次いで、坐禅についての説明に移りました。まず最初に、朝比奈住職が所属する臨済宗の坐禅の方法や公案禅(老師と弟子の問答)について概説、そしてイスを使った入門者向けの坐禅の作法について解説されました。
(1)背もたれにもたれ掛からず、浅く腰掛けて、腰をしっかり立てて座ります。
(2)頭のてっぺんから、お尻まで、棒が通っている感じで芯を通します。
(3)だいたい1メートル先くらいのところに視線を置きます(正面を向いて視線を置けば自ずから「半眼」となります)。
(4)手は右手を先に置いて、左手をその上に重ねて親指の先を合わせるようにします(右手と左手が逆になっても構いません)。
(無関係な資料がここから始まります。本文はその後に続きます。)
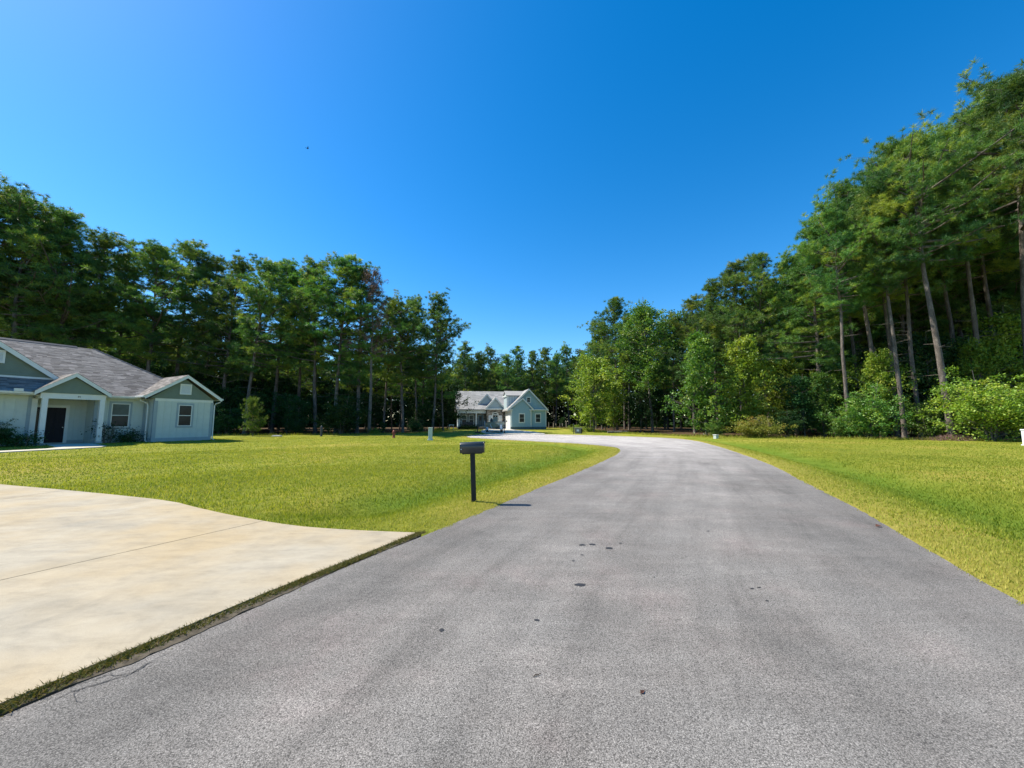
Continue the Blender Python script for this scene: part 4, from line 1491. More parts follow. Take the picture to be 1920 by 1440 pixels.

(5)重ねた手のひらを自然におへそに近いところにスッと置きます。
(6)ずーっと呼吸することにより、手のひらの内にたっぷりと気が溜まっていくことをイメージします。
(7)口をしっかり閉じて、鼻だけで呼吸します。
(8)(臨済宗の修行道場では「吐いて吸い」ます)鼻から息をゆっくりと吐いていきます。ゆっくり吐いて吐いて吐いて、これ以上吐けないところまで、しっかり吐き切ります(この時におへその下のところに、うーっと力が込められるようにします)。
(9)吐き切ったら、また鼻で、お腹に息をたっぷりと溜め込んでいきます。
(10) 吐いて吸うという「呼吸」を1回。次の吐いて吸うが2回。3回といったように、頭の中で声に出さないで、自分がしている呼吸を数えていきます。10まで数えたら、また、1回目の呼吸に戻ります。
この呼吸を数えることを数息観と呼びます。余計な雑念が湧いてしまうことを防ぐ意味もあります。
坐禅をする時は必ずお線香を立てます。時計のなかった時代には時間を計る方法として使われ、普通の坐禅会では20から25分が一区切り、 坐禅道場では45分から1時間が一区切りが一般的だそうです。 線香一本が燃え尽きる時間を一区切りとし、「一炷」座ると言います。
朝比奈住職の説明よれば、修行道場で修行者がどれだけ頑張ってある一定のところにいったのかを知る表現があるそうです。
住職は「私がお世話になった足立大進老師は、『蚕がたくさん桑の葉を食べて食べてじっと動かなくなって、これから繭を作ろうかという時に透き通ってくる。この状態を「ひきる」』と言ったそうです。 「修行者は蚕がひきった状態にならなくちゃいけない。それは要は側から見てもわかるようになるんだ」とよく言われたそうです。
参加者全員でイス坐禅を体験
最後に、朝比奈住職は、「鎌倉宗教者会議」を代表して、3月10日(日曜日)午後6時から仏教界による「東日本大震災」の犠牲者への「万灯供養の夕べ」が亀ケ谷坂切通し先にある浄光明寺で行われることを案内されました。
また、3月11日(月曜日)には、カトリック雪ノ下教会で、「東日本大震災追悼・復興祈願祭」が行われることを告知し特別イベント「御仏の心と絵本『リトルブッダ』は終了しました。
臨済宗円覚寺派浄智寺住職
平成元年、駒澤大学佛教学部禅学科を卒業後鎌倉円覚寺派専門道場に掛搭、足立大進老師より指導を受ける。平成8年に下山後、居士林主事、円覚寺派宗務部員を拝命、平成29年に円覚寺派教学部長を辞任するまで円覚寺本山へ奉職する。
平成23年の東日本大震災の1か月後に行われた追悼・復興祈願祭をきっかけに立ち上げられた、信仰・宗派の垣根を越えた鎌倉宗教者会議の創設メンバーの一人。現在、鎌倉宗教者会議の事務総長を拝命している。